Thursday, November 14, 2013

The Suspension Of Disbelief

I started thinking about Thor 2 which I watched a few days ago and was surprised to realize that I never doubted the special effects that I sat through. Usually when you watch these super hero flicks your mind will pick up on things that don't look real (realistic), which will break your mind away from the spell (focus) contrived by the hundreds or even thousands of people who work on these flicks. This 'spell' is known as the suspension of disbelief.

The suspension of disbelief has been steadily stretched by the introduction of computerized special effects. In the past, there are only a few films that managed to attain this most sought after quality without the extensive aid of computers -films like Star Wars, Superman (1977), and 2001: A Space Odyssey come to mind. And that was done through very laborous processes such as model building and careful lighting, selective camera angles, and ponderous filming techniques. But all of that went straight out the window when faster processing and affordable computers came along. And since even that occured more than 30 years ago the level of realism in special effects is quite astounding currently-so amazing that they may be in danger of being thought of as being taken for granted. But this is what filmmakers actually hope for! Why? Because when you take a thing for granted it also means you fail to notice it  sometimes-and the best special effect is the one you don't notice!

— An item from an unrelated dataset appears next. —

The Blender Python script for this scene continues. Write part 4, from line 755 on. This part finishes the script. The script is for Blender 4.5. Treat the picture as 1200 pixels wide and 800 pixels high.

   So as I watched Thor 2 I never really thought about the special effects- they properly fell into the background of the pretty decent narrative that was woven by the filmmakers. There wasn't a moment in it where I consciously said to myself, "Aha! That looks fake!" or as sometimes is the case FEELS fake. No, this film was pretty darn fun and exciting to look at and listen to --and it's about time; considering the cost of watching a movie nowadays. With this movie I got my money's worth.